>> start Data segment
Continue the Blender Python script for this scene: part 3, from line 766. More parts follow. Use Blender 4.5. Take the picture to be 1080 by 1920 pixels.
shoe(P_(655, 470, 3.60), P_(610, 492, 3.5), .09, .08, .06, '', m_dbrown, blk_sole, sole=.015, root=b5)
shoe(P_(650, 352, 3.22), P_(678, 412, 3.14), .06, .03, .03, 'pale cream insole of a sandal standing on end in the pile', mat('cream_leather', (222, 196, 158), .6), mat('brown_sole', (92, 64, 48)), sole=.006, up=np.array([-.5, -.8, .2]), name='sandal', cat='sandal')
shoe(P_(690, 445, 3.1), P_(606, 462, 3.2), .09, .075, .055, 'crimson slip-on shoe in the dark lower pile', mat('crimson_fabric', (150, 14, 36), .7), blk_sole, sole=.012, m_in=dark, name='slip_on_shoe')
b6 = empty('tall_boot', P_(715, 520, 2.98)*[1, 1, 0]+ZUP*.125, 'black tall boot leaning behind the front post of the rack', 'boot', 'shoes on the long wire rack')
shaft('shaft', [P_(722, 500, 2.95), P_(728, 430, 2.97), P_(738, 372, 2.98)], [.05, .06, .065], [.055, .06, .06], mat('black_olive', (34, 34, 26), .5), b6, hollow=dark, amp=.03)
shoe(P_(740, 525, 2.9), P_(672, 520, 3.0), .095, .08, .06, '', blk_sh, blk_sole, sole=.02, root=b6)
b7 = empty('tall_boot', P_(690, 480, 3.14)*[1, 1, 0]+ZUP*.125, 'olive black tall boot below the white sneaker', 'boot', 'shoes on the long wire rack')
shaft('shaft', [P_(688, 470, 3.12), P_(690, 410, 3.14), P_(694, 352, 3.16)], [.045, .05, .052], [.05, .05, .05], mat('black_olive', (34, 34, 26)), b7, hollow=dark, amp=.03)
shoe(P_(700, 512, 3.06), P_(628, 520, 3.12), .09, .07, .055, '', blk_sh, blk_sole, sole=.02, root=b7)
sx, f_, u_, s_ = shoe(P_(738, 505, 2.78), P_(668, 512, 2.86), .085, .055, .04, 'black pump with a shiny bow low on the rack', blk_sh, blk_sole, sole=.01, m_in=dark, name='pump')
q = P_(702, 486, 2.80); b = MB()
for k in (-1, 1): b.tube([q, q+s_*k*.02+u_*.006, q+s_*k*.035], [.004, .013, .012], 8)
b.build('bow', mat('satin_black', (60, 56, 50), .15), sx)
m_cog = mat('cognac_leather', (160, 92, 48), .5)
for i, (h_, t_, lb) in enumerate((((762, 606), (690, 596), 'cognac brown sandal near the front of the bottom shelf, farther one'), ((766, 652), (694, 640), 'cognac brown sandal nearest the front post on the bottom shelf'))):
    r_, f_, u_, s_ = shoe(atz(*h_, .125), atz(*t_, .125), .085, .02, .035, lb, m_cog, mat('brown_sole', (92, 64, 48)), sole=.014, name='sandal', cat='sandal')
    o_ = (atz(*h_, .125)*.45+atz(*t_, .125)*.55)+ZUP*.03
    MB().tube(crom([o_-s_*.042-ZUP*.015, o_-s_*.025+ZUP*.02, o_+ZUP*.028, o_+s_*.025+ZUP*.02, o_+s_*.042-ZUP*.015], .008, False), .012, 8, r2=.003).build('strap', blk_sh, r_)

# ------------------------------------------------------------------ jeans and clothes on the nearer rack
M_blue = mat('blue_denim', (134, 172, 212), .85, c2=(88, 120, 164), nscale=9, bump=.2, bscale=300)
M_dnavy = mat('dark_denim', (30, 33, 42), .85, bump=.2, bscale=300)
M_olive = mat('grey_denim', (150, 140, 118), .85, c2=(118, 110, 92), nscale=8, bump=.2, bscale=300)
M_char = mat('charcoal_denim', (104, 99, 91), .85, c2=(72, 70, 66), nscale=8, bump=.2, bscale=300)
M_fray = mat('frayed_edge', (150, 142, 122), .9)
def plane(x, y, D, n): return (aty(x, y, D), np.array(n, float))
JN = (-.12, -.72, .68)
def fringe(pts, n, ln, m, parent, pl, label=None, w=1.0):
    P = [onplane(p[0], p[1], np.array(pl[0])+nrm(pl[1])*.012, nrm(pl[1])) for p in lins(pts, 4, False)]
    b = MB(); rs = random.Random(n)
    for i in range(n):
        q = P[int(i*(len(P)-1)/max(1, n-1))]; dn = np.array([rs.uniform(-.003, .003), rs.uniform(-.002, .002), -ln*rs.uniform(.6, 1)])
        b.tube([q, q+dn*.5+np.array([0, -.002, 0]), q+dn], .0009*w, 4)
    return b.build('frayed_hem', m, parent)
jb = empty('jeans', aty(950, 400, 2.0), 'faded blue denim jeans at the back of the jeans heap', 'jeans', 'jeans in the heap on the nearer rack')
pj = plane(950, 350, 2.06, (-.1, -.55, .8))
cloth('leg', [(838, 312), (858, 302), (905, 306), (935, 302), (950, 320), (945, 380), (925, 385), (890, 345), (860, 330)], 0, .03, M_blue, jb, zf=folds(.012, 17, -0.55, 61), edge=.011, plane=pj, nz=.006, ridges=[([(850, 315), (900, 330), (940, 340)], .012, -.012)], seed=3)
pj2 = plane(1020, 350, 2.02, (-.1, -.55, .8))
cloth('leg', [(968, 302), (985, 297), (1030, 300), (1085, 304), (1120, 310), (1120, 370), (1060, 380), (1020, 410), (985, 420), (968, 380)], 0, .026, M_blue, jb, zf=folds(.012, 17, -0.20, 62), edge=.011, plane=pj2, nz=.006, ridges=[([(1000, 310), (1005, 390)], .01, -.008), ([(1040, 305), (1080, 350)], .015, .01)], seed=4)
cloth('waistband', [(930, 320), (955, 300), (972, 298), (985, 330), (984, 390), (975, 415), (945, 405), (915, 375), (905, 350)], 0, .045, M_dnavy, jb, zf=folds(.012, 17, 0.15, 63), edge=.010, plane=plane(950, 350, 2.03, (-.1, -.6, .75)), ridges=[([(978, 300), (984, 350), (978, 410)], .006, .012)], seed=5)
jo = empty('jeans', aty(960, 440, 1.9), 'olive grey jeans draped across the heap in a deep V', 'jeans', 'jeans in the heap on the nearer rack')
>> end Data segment
**Exercise objective:**
Every line above should be retyped exactly as given.

**Answer for this exercise:**
Continue the Blender Python script for this scene: part 3, from line 766. More parts follow. Use Blender 4.5. Take the picture to be 1080 by 1920 pixels.
shoe(P_(655, 470, 3.60), P_(610, 492, 3.5), .09, .08, .06, '', m_dbrown, blk_sole, sole=.015, root=b5)
shoe(P_(650, 352, 3.22), P_(678, 412, 3.14), .06, .03, .03, 'pale cream insole of a sandal standing on end in the pile', mat('cream_leather', (222, 196, 158), .6), mat('brown_sole', (92, 64, 48)), sole=.006, up=np.array([-.5, -.8, .2]), name='sandal', cat='sandal')
shoe(P_(690, 445, 3.1), P_(606, 462, 3.2), .09, .075, .055, 'crimson slip-on shoe in the dark lower pile', mat('crimson_fabric', (150, 14, 36), .7), blk_sole, sole=.012, m_in=dark, name='slip_on_shoe')
b6 = empty('tall_boot', P_(715, 520, 2.98)*[1, 1, 0]+ZUP*.125, 'black tall boot leaning behind the front post of the rack', 'boot', 'shoes on the long wire rack')
shaft('shaft', [P_(722, 500, 2.95), P_(728, 430, 2.97), P_(738, 372, 2.98)], [.05, .06, .065], [.055, .06, .06], mat('black_olive', (34, 34, 26), .5), b6, hollow=dark, amp=.03)
shoe(P_(740, 525, 2.9), P_(672, 520, 3.0), .095, .08, .06, '', blk_sh, blk_sole, sole=.02, root=b6)
b7 = empty('tall_boot', P_(690, 480, 3.14)*[1, 1, 0]+ZUP*.125, 'olive black tall boot below the white sneaker', 'boot', 'shoes on the long wire rack')
shaft('shaft', [P_(688, 470, 3.12), P_(690, 410, 3.14), P_(694, 352, 3.16)], [.045, .05, .052], [.05, .05, .05], mat('black_olive', (34, 34, 26)), b7, hollow=dark, amp=.03)
shoe(P_(700, 512, 3.06), P_(628, 520, 3.12), .09, .07, .055, '', blk_sh, blk_sole, sole=.02, root=b7)
sx, f_, u_, s_ = shoe(P_(738, 505, 2.78), P_(668, 512, 2.86), .085, .055, .04, 'black pump with a shiny bow low on the rack', blk_sh, blk_sole, sole=.01, m_in=dark, name='pump')
q = P_(702, 486, 2.80); b = MB()
for k in (-1, 1): b.tube([q, q+s_*k*.02+u_*.006, q+s_*k*.035], [.004, .013, .012], 8)
b.build('bow', mat('satin_black', (60, 56, 50), .15), sx)
m_cog = mat('cognac_leather', (160, 92, 48), .5)
for i, (h_, t_, lb) in enumerate((((762, 606), (690, 596), 'cognac brown sandal near the front of the bottom shelf, farther one'), ((766, 652), (694, 640), 'cognac brown sandal nearest the front post on the bottom shelf'))):
    r_, f_, u_, s_ = shoe(atz(*h_, .125), atz(*t_, .125), .085, .02, .035, lb, m_cog, mat('brown_sole', (92, 64, 48)), sole=.014, name='sandal', cat='sandal')
    o_ = (atz(*h_, .125)*.45+atz(*t_, .125)*.55)+ZUP*.03
    MB().tube(crom([o_-s_*.042-ZUP*.015, o_-s_*.025+ZUP*.02, o_+ZUP*.028, o_+s_*.025+ZUP*.02, o_+s_*.042-ZUP*.015], .008, False), .012, 8, r2=.003).build('strap', blk_sh, r_)

# ------------------------------------------------------------------ jeans and clothes on the nearer rack
M_blue = mat('blue_denim', (134, 172, 212), .85, c2=(88, 120, 164), nscale=9, bump=.2, bscale=300)
M_dnavy = mat('dark_denim', (30, 33, 42), .85, bump=.2, bscale=300)
M_olive = mat('grey_denim', (150, 140, 118), .85, c2=(118, 110, 92), nscale=8, bump=.2, bscale=300)
M_char = mat('charcoal_denim', (104, 99, 91), .85, c2=(72, 70, 66), nscale=8, bump=.2, bscale=300)
M_fray = mat('frayed_edge', (150, 142, 122), .9)
def plane(x, y, D, n): return (aty(x, y, D), np.array(n, float))
JN = (-.12, -.72, .68)
def fringe(pts, n, ln, m, parent, pl, label=None, w=1.0):
    P = [onplane(p[0], p[1], np.array(pl[0])+nrm(pl[1])*.012, nrm(pl[1])) for p in lins(pts, 4, False)]
    b = MB(); rs = random.Random(n)
    for i in range(n):
        q = P[int(i*(len(P)-1)/max(1, n-1))]; dn = np.array([rs.uniform(-.003, .003), rs.uniform(-.002, .002), -ln*rs.uniform(.6, 1)])
        b.tube([q, q+dn*.5+np.array([0, -.002, 0]), q+dn], .0009*w, 4)
    return b.build('frayed_hem', m, parent)
jb = empty('jeans', aty(950, 400, 2.0), 'faded blue denim jeans at the back of the jeans heap', 'jeans', 'jeans in the heap on the nearer rack')
pj = plane(950, 350, 2.06, (-.1, -.55, .8))
cloth('leg', [(838, 312), (858, 302), (905, 306), (935, 302), (950, 320), (945, 380), (925, 385), (890, 345), (860, 330)], 0, .03, M_blue, jb, zf=folds(.012, 17, -0.55, 61), edge=.011, plane=pj, nz=.006, ridges=[([(850, 315), (900, 330), (940, 340)], .012, -.012)], seed=3)
pj2 = plane(1020, 350, 2.02, (-.1, -.55, .8))
cloth('leg', [(968, 302), (985, 297), (1030, 300), (1085, 304), (1120, 310), (1120, 370), (1060, 380), (1020, 410), (985, 420), (968, 380)], 0, .026, M_blue, jb, zf=folds(.012, 17, -0.20, 62), edge=.011, plane=pj2, nz=.006, ridges=[([(1000, 310), (1005, 390)], .01, -.008), ([(1040, 305), (1080, 350)], .015, .01)], seed=4)
cloth('waistband', [(930, 320), (955, 300), (972, 298), (985, 330), (984, 390), (975, 415), (945, 405), (915, 375), (905, 350)], 0, .045, M_dnavy, jb, zf=folds(.012, 17, 0.15, 63), edge=.010, plane=plane(950, 350, 2.03, (-.1, -.6, .75)), ridges=[([(978, 300), (984, 350), (978, 410)], .006, .012)], seed=5)
jo = empty('jeans', aty(960, 440, 1.9), 'olive grey jeans draped across the heap in a deep V', 'jeans', 'jeans in the heap on the nearer rack')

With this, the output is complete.